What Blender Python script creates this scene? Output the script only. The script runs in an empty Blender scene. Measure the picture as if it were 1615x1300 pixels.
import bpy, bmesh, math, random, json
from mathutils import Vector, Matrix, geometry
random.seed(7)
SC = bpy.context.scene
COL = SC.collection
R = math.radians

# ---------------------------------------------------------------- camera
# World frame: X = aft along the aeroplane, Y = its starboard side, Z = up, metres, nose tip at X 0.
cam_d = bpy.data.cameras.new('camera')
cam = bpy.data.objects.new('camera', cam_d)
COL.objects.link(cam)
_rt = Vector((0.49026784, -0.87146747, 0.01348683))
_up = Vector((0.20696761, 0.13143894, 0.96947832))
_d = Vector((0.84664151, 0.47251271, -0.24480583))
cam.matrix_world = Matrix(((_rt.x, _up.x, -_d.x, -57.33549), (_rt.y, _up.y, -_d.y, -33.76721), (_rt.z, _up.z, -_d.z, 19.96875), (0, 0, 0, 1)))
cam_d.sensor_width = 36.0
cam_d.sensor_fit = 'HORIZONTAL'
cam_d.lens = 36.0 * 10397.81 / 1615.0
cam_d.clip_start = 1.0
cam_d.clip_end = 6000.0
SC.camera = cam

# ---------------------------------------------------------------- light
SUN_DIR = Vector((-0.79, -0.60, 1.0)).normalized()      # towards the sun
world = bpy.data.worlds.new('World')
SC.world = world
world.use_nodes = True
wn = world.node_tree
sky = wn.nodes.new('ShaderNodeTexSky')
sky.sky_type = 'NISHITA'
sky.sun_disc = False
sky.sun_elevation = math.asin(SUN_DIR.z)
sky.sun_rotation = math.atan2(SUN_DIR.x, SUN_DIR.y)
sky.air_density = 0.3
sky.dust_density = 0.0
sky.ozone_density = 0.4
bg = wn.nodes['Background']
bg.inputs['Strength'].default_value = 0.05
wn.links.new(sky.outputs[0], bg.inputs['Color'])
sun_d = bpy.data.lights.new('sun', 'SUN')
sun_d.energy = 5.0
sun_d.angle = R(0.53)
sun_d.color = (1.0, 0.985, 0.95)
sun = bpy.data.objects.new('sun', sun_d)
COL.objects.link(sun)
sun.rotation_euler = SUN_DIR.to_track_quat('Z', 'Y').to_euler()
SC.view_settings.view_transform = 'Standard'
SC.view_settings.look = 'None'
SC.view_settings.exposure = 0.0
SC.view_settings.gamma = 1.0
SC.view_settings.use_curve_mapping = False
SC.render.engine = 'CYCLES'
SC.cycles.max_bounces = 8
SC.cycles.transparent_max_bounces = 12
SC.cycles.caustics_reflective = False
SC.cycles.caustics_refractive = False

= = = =

● Objective
Copy all of the data exactly.

● The output
What Blender Python script creates this scene? Output the script only. The script runs in an empty Blender scene. Measure the picture as if it were 1615x1300 pixels.
import bpy, bmesh, math, random, json
from mathutils import Vector, Matrix, geometry
random.seed(7)
SC = bpy.context.scene
COL = SC.collection
R = math.radians

# ---------------------------------------------------------------- camera
# World frame: X = aft along the aeroplane, Y = its starboard side, Z = up, metres, nose tip at X 0.
cam_d = bpy.data.cameras.new('camera')
cam = bpy.data.objects.new('camera', cam_d)
COL.objects.link(cam)
_rt = Vector((0.49026784, -0.87146747, 0.01348683))
_up = Vector((0.20696761, 0.13143894, 0.96947832))
_d = Vector((0.84664151, 0.47251271, -0.24480583))
cam.matrix_world = Matrix(((_rt.x, _up.x, -_d.x, -57.33549), (_rt.y, _up.y, -_d.y, -33.76721), (_rt.z, _up.z, -_d.z, 19.96875), (0, 0, 0, 1)))
cam_d.sensor_width = 36.0
cam_d.sensor_fit = 'HORIZONTAL'
cam_d.lens = 36.0 * 10397.81 / 1615.0
cam_d.clip_start = 1.0
cam_d.clip_end = 6000.0
SC.camera = cam

# ---------------------------------------------------------------- light
SUN_DIR = Vector((-0.79, -0.60, 1.0)).normalized()      # towards the sun
world = bpy.data.worlds.new('World')
SC.world = world
world.use_nodes = True
wn = world.node_tree
sky = wn.nodes.new('ShaderNodeTexSky')
sky.sky_type = 'NISHITA'
sky.sun_disc = False
sky.sun_elevation = math.asin(SUN_DIR.z)
sky.sun_rotation = math.atan2(SUN_DIR.x, SUN_DIR.y)
sky.air_density = 0.3
sky.dust_density = 0.0
sky.ozone_density = 0.4
bg = wn.nodes['Background']
bg.inputs['Strength'].default_value = 0.05
wn.links.new(sky.outputs[0], bg.inputs['Color'])
sun_d = bpy.data.lights.new('sun', 'SUN')
sun_d.energy = 5.0
sun_d.angle = R(0.53)
sun_d.color = (1.0, 0.985, 0.95)
sun = bpy.data.objects.new('sun', sun_d)
COL.objects.link(sun)
sun.rotation_euler = SUN_DIR.to_track_quat('Z', 'Y').to_euler()
SC.view_settings.view_transform = 'Standard'
SC.view_settings.look = 'None'
SC.view_settings.exposure = 0.0
SC.view_settings.gamma = 1.0
SC.view_settings.use_curve_mapping = False
SC.render.engine = 'CYCLES'
SC.cycles.max_bounces = 8
SC.cycles.transparent_max_bounces = 12
SC.cycles.caustics_reflective = False
SC.cycles.caustics_refractive = False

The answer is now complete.